Review: The Lark and the Wren (Bardic Voices Book 1 of 4)

The Lark and the Wren - Mercedes Lackey

I had fun reading this book. It’s a light and fluffy fantasy story, but I enjoyed the writing, the story, and the characters. The main character, a girl named Rune, is a teenager living at an inn where her mother and she both work. From a young age she showed a gift for music and taught herself to play the fiddle, with the help of various traveling musicians who stopped by their inn and were remarkably generous in teaching her how to play different songs. She often played these songs for the inn patrons during normal nights when there wasn’t a musician staying there.
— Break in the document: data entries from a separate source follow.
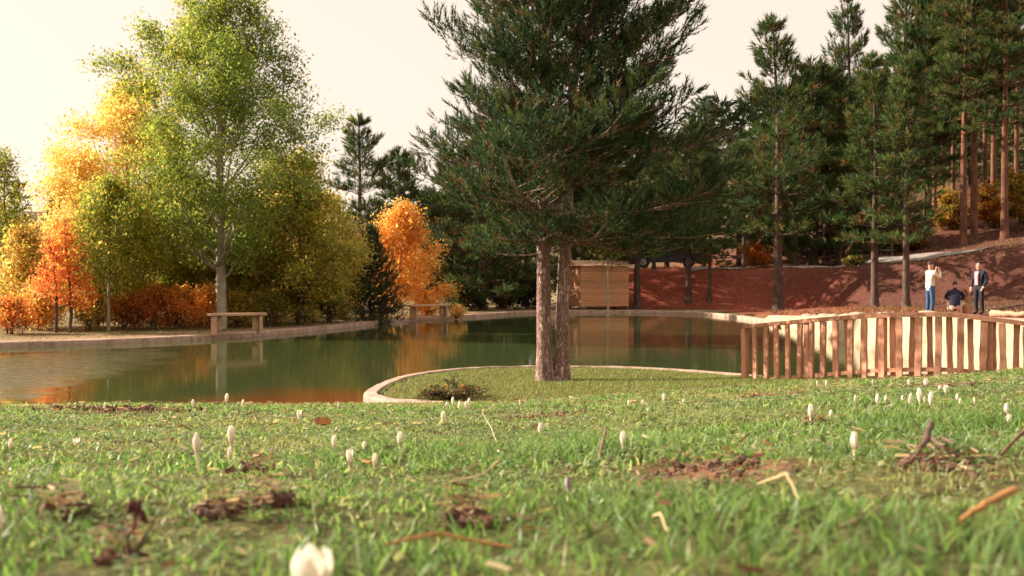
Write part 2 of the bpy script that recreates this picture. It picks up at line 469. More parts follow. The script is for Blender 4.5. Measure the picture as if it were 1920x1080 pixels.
def ground_mat():
    m, nt, out = new_mat('ground_earth_and_turf')
    a = nt.nodes.new('ShaderNodeAttribute'); a.attribute_name = 'Col'
    p = principled(nt, Roughness=.95); p.inputs['Specular IOR Level'].default_value = .1
    tc = nt.nodes.new('ShaderNodeTexCoord')
    n = nt.nodes.new('ShaderNodeTexNoise'); n.inputs['Scale'].default_value = 7; n.inputs['Detail'].default_value = 8; n.inputs['Roughness'].default_value = .75
    cr = nt.nodes.new('ShaderNodeValToRGB'); cr.color_ramp.elements[0].position = .3; cr.color_ramp.elements[1].position = .7
    cr.color_ramp.elements[0].color = (.5, .5, .5, 1); cr.color_ramp.elements[1].color = (1.5, 1.42, 1.35, 1)
    mx = nt.nodes.new('ShaderNodeMix'); mx.data_type = 'RGBA'; mx.blend_type = 'MULTIPLY'; mx.inputs[0].default_value = 1
    b = nt.nodes.new('ShaderNodeBump'); b.inputs['Strength'].default_value = .8; b.inputs['Distance'].default_value = .05
    n2 = nt.nodes.new('ShaderNodeTexNoise'); n2.inputs['Scale'].default_value = 18; n2.inputs['Detail'].default_value = 6
    L = nt.links.new
    L(tc.outputs['Object'], n.inputs['Vector']); L(tc.outputs['Object'], n2.inputs['Vector']); L(n.outputs[0], cr.inputs[0])
    L(a.outputs['Color'], mx.inputs[6]); L(cr.outputs[0], mx.inputs[7]); L(mx.outputs[2], p.inputs['Base Color'])
    L(n2.outputs[0], b.inputs['Height']); L(b.outputs[0], p.inputs['Normal']); L(p.outputs[0], out.inputs[0])
    return m
M['ground'] = ground_mat()
g = link('ground', mesh_np('ground', np.stack([gxf, gyf, gz], 1), GF, gc, True), M['ground'])
tag(g, 'rolling meadow, lawn, red earth bank and wooded slope round the pond', 'ground', kind='structure')

# ------------------------------------------------------------------ water
def water_mat():
    m, nt, out = new_mat('murky_pond_water')
    p = principled(nt, Roughness=.03); p.inputs['IOR'].default_value = 1.45
    geo = nt.nodes.new('ShaderNodeNewGeometry')
    L = nt.links.new
    # reddish silt stirred up in the shallows round the lawn's tip
    sub = nt.nodes.new('ShaderNodeVectorMath'); sub.operation = 'DISTANCE'; sub.inputs[1].default_value = (-2.7, 15.2, 0)
    nz = nt.nodes.new('ShaderNodeTexNoise'); nz.inputs['Scale'].default_value = .7; nz.inputs['Detail'].default_value = 4
    ad = nt.nodes.new('ShaderNodeMath'); ad.operation = 'MULTIPLY_ADD'; ad.inputs[1].default_value = 2.4
    mr = nt.nodes.new('ShaderNodeMapRange'); mr.inputs['From Min'].default_value = 1.8; mr.inputs['From Max'].default_value = 3.6
    mx = nt.nodes.new('ShaderNodeMix'); mx.data_type = 'RGBA'
    mx.inputs[6].default_value = (.19, .060, .020, 1); mx.inputs[7].default_value = (.056, .076, .027, 1)
    L(geo.outputs['Position'], sub.inputs[0]); L(geo.outputs['Position'], nz.inputs['Vector'])
    L(nz.outputs[0], ad.inputs[0]); L(sub.outputs['Value'], ad.inputs[2]); L(ad.outputs[0], mr.inputs['Value']); L(mr.outputs[0], mx.inputs[0])
    L(mx.outputs[2], p.inputs['Base Color'])
    mp = nt.nodes.new('ShaderNodeMapping'); mp.inputs['Scale'].default_value = (1.2, 2.2, 1)
    n = nt.nodes.new('ShaderNodeTexNoise'); n.inputs['Scale'].default_value = 2.2; n.inputs['Detail'].default_value = 4
    b = nt.nodes.new('ShaderNodeBump'); b.inputs['Strength'].default_value = .10; b.inputs['Distance'].default_value = .08
    # a light breeze ruffles the water near the left bank
    gx_ = nt.nodes.new('ShaderNodeVectorMath'); gx_.operation = 'SUBTRACT'; gx_.inputs[1].default_value = (-9.6, 18.5, 0)
    gm = nt.nodes.new('ShaderNodeVectorMath'); gm.operation = 'MULTIPLY'; gm.inputs[1].default_value = (1, .34, 0)
    gl = nt.nodes.new('ShaderNodeVectorMath'); gl.operation = 'LENGTH'
    ng = nt.nodes.new('ShaderNodeTexNoise'); ng.inputs['Scale'].default_value = 1.1; ng.inputs['Detail'].default_value = 3
    ga = nt.nodes.new('ShaderNodeMath'); ga.operation = 'MULTIPLY_ADD'; ga.inputs[1].default_value = 2.2
    gr = nt.nodes.new('ShaderNodeMapRange'); gr.inputs['From Min'].default_value = 2.6; gr.inputs['From Max'].default_value = 4.0; gr.inputs['To Min'].default_value = 1.0; gr.inputs['To Max'].default_value = .025
    L(geo.outputs['Position'], gx_.inputs[0]); L(gx_.outputs[0], gm.inputs[0]); L(gm.outputs[0], gl.inputs[0]); L(geo.outputs['Position'], ng.inputs['Vector'])
    L(ng.outputs[0], ga.inputs[0]); L(gl.outputs['Value'], ga.inputs[2]); L(ga.outputs[0], gr.inputs['Value']); L(gr.outputs[0], b.inputs['Strength'])
    L(geo.outputs['Position'], mp.inputs[0]); L(mp.outputs[0], n.inputs['Vector']); L(n.outputs[0], b.inputs['Height']); L(b.outputs[0], p.inputs['Normal'])
    L(p.outputs[0], out.inputs[0])
    return m
M['water'] = water_mat()
bm = bmesh.new()
ring = POND + PNORM * .12
f = bm.faces.new([bm.verts.new((a, b, 0)) for a, b in ring])
if f.normal.z < 0: f.normal_flip()
bmesh.ops.triangulate(bm, faces=[f])
bm.normal_update()
for f in bm.faces:
    if f.normal.z < 0: f.normal_flip()
wme = bpy.data.meshes.new('pond_water'); bm.to_mesh(wme); bm.free()
tag(link('pond_water', wme, M['water']), 'still murky green pond reflecting the autumn trees', 'pond', kind='structure')

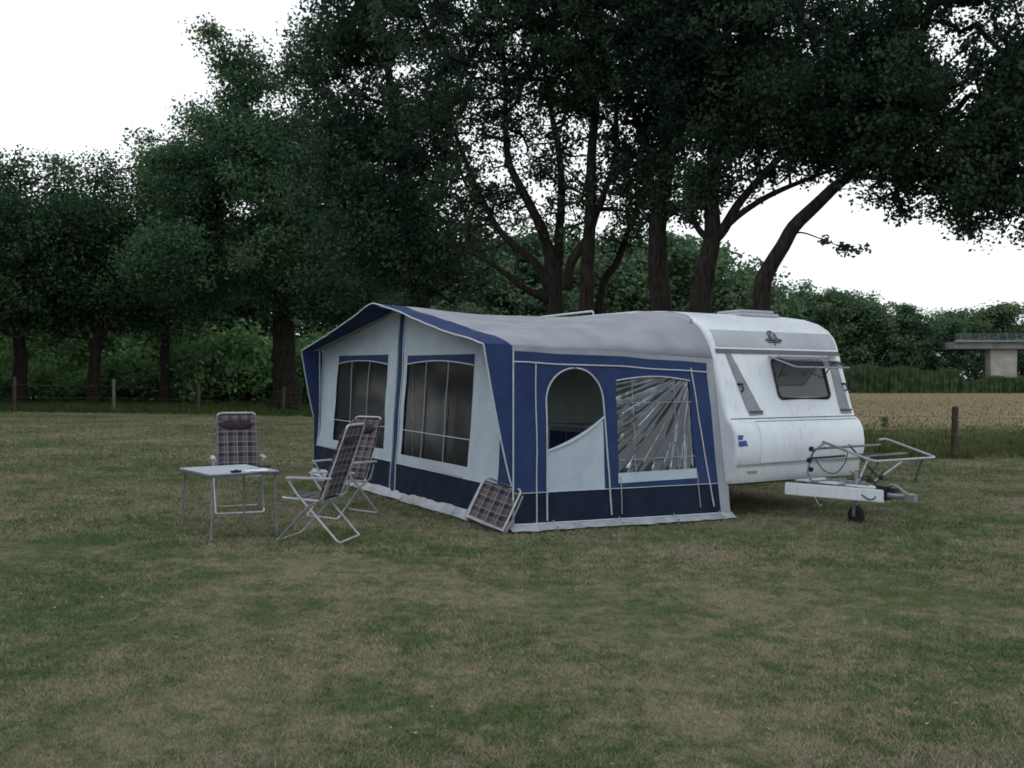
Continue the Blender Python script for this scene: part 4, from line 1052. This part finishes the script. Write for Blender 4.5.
# roof hatches and rail
def hatch(s, t, w_, l_, name='roof_hatch'):
    mb = MB(); z = 2.56 if t < 2 else 2.63
    mb.prism([cl_(s-w_/2, t-l_/2, z), cl_(s+w_/2, t-l_/2, z), cl_(s+w_/2, t+l_/2, z), cl_(s-w_/2, t+l_/2, z)], (0, 0, .05))
    mb.prism([cl_(s-w_/2+.05, t-l_/2+.05, z+.05), cl_(s+w_/2-.05, t-l_/2+.05, z+.05), cl_(s+w_/2-.05, t+l_/2-.05, z+.05), cl_(s-w_/2+.05, t+l_/2-.05, z+.05)], (0, 0, .045))
    mb.build(name, M['bodygrey'], cv, bevel=.012)
hatch(4.72, 1.22, .75, .6); hatch(4.3, 4.2, .5, .5)
mb = MB(); mb.tube(fillet([cl_(3.3, 3.0, 2.62), cl_(3.3, 3.0, 2.72), cl_(3.3, 5.0, 2.72), cl_(3.3, 5.0, 2.62)], .05, 4), .016, sides=8); mb.build('roof_rail', M['alu'], cv)
# floor / chassis, wheels
mb = MB(); mb.box(cl_(4.3, 3.3, .31), (2.0, 6.0, .06)); mb.build('chassis', M['black'], cv)
for s in (S0+.16, S1-.16):
    mb = MB(); c = cl_(s, 3.9, CZ+.31); mb.lathe(c-Vector((.09, 0, 0)), (1, 0, 0), [(0, .20), (0, .28), (.03, .31), (.15, .31), (.18, .28), (.18, .20)], 28); wh = mb.build('wheel', M['rubber'], cv)
    mb = MB(); mb.lathe(c-Vector((.095, 0, 0)), (1, 0, 0), [(0, .05), (.01, .16), (-.0, .19), (.19, .19), (.18, .16), (.19, .05)], 24); mb.build('rim', M['steel'], wh)
for s, t in ((3.35, .35), (5.25, .35)):
    mb = MB(); mb.tube([cl_(s, t+.35, .32), cl_(s, t, CZ+.02)], .02, sides=6); mb.box(cl_(s, t, CZ+.015), (.12, .12, .02)); mb.build('corner_steady', M['steel'], cv)
# drawbar
def dbar(sa):
    mb = MB(); p0 = cl_(lerp(SM, sa, .80), -.32, .285); p1 = cl_(SM+(sa-SM)*.06, -1.42, .265); d = (p1-p0); L_ = d.length
    rot = d.to_track_quat('Y', 'Z').to_matrix(); mb.box((p0+p1)/2, (.05, L_, .15), rot)
    mb.build('drawbar_beam', M['body'], cv, bevel=.008)
dbar(3.72); dbar(5.0)
mb = MB(); mb.prism([cl_(4.1, -.25, .365), cl_(4.62, -.25, .365), cl_(4.42, -1.3, .345), cl_(4.30, -1.3, .345)], (0, 0, .012)); mb.build('drawbar_cover', M['body'], cv)
mb = MB(); mb.tube([cl_(SM, -1.38, .28), cl_(SM, -1.6, .28), cl_(SM, -1.72, .29)], [.045, .035, .04], sides=10); mb.box(cl_(SM, -1.74, .275), (.09, .13, .09)); mb.tube([cl_(SM, -1.7, .32), cl_(SM, -1.55, .40), cl_(SM, -1.45, .41)], .014, sides=6); mb.build('coupling', M['steel'], cv, bevel=.006)
mb = MB(); mb.box(cl_(SM, -1.38, .30), (.12, .14, .17)); mb.tube([cl_(SM-.05, -1.34, .35), cl_(SM-.10, -1.28, .47), cl_(SM-.08, -1.2, .50)], .015, sides=6); mb.box(cl_(SM+.03, -1.48, .33), (.1, .12, .08)); mb.build('brake_head', M['black'], cv, bevel=.012)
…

She had a strained relationship with her self-centered mother, and she was looked down upon by most people in the village. Her dream was to win an apprenticeship with the Bardic Guild where she imagined she’d lead a life spent learning about music and playing music, all in the company of like-minded musicians who support and help each other.

 

Rune was a sympathetic character. She was smart and practical, and that made her easier to sympathize with as compared to the type of character found in many books who cause most of their own problems. Rune used common sense and she listened to advice. The other major characters in the story were likable also. My main complaint with Rune was that she had an awful lot of mental monologues about the corruptness of government agencies, the church, and rich people. The author did introduce a few decent people from these groups, so my problem wasn’t that it was a completely one-sided point of view. My problem was just the repetitiveness of it. I don’t want to listen to a character complain at length about an organization, certainly not more than once. If the organization is corrupt, I want to see them engage in corrupt activities. We did in fact see that, so I didn’t need the monologues to convince me they were corrupt. Fortunately, while this occurred often enough to annoy me, it really wasn’t all that frequent.

 

I had read an anthology by this author last June called Fiddler Fair. As it turned out, one of the short stories in that anthology was pretty much taken straight from a chapter in the middle of this book. The story made several references to earlier events in Rune’s life, so I found that I knew a lot of the major plot points from the first half of the book. Normally this would make a book less enjoyable for me because I liked to be surprised by where things go, but the story was much more enjoyable in a full-length novel where all the details were fleshed out so I enjoyed it anyway. Everything that happened after the first half was more of a surprise and it was nice to finally learn how things turned out after the events in the short story.

 

The book did get really romance-heavy in the second half and it happened awfully fast in terms of page count. Weeks and occasionally months of time often passed between sections of the book, so the romance did develop over a reasonable period of time, but I as a reader didn’t get to see the slow development so I only felt mildly invested. For a little while it became very angsty in a repetitive sort of way and I started to get thoroughly tired of it. The nice thing was that it wasn’t dragged out too long. I was afraid it would be dragged out until the end of the book, but it was resolved well before the end and then the story moved back to more interesting territory.

 

Although this is the first book in a series, the author told a complete story and this book could stand well on its own. I’m a little skeptical about whether the author will be able to sustain my interest in this setting for five books, but I plan to continue on to the second book and see where she goes with it. For some reason I kept passing over this series in favor of other books that looked more interesting to me, but I’m glad I finally got around to trying it.